What is YA? YA is a subset of books written about teenage characters and deals with the issues, problems, thrills and triumphs of teenhood. So, these are the books that speak most clearly and directly to a high school teacher’s students.  These are the books that your students want to read, choose to read and in which they find there are people who understand what they’re going through and in reading them, your teen students feel less alone.

So, what are you saying to your high school students when you say you don’t like YA? You might as well stand in front of a group of teens and say, “I don’t like you people, and I don’t care about what’s important to you. I am certainly not going to spend my time learning about what’s important to you or remembering what used to be important to me.” What a betrayal!

The last text is the most disappointing. “She seemed so promising,” meaning that up until that point, this teacher had the potential to be trusted and respected – maybe even liked.  She squandered it all on that one self indulgent statement, “I don’t like YA.”  The student who may have heard her the loudest and who sent me this text is one of the all time great people in the world. She’s curious, a voracious reader, has a wicked sense of humor, and is terrifically smart.  She’s just the kind of student this teacher and all of us wish we could clone and put into every one of our classes, but she’s been turned off by a teacher who dismisses the very books, writers, characters and worlds that mean the most to her.  I doubt that her teacher realizes just what she’s done.

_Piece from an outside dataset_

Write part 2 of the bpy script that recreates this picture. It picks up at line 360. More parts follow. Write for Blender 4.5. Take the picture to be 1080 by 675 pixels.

There are plenty of middle and high school teachers who genuinely don’t like teenagers. Here’s a news flash – those teenagers know you don’t like them. Apparently, this teacher went on to say that she spends all day long “dealing with teenagers” and has no interest in thinking about them outside of her job. Even if she feels that way, WHY WOULD YOU TELL THEM THAT? What, you’ll talk to them when they finally grow up? Guess what, they won’t speak to you by then. They’ll realize that you’re one less person who is willing to help them, listen to them and take them seriously and they won’t forget.

Nobody forgets how it felt when an adult cast them aside and made them feel unimportant. Think for a minute. You can probably remember every adult who cast you aside and told you literally or effectively to “grow up” or to “get over it” or some other dismissive and damaging message.

Now, think about the adults who actually cared about you and listened to you when you were struggling.  I remember mine.  I am still close to a few of them: Mr. Wilson, the greatest US History teacher in the history of teaching, who let us eat lunch in his classroom every day and talk about whatever we wanted and just be with our friends in a safe and comfortable place.  It was a great physical and emotional place that he held for us and that we cherished.  He would never dismiss whole vast swaths of books, music, or anything else that we loved.  He remembered being young.  He was curious.  He was always too busy talking about all of his own passions for plants, and music and old films.  He saw us – really saw us.  We trusted and loved him.

I don’t know why some teachers, administrators, counselors and others like to be dismissive of the things that teenagers love.  It’s mean-spirited and counterproductive.  Meet teens where they are and find out what they love.

It’s the only way that we’ll ever be able to speak to the teens – not at them and that is the only way that they will ever trust us enough to tell us what’s important.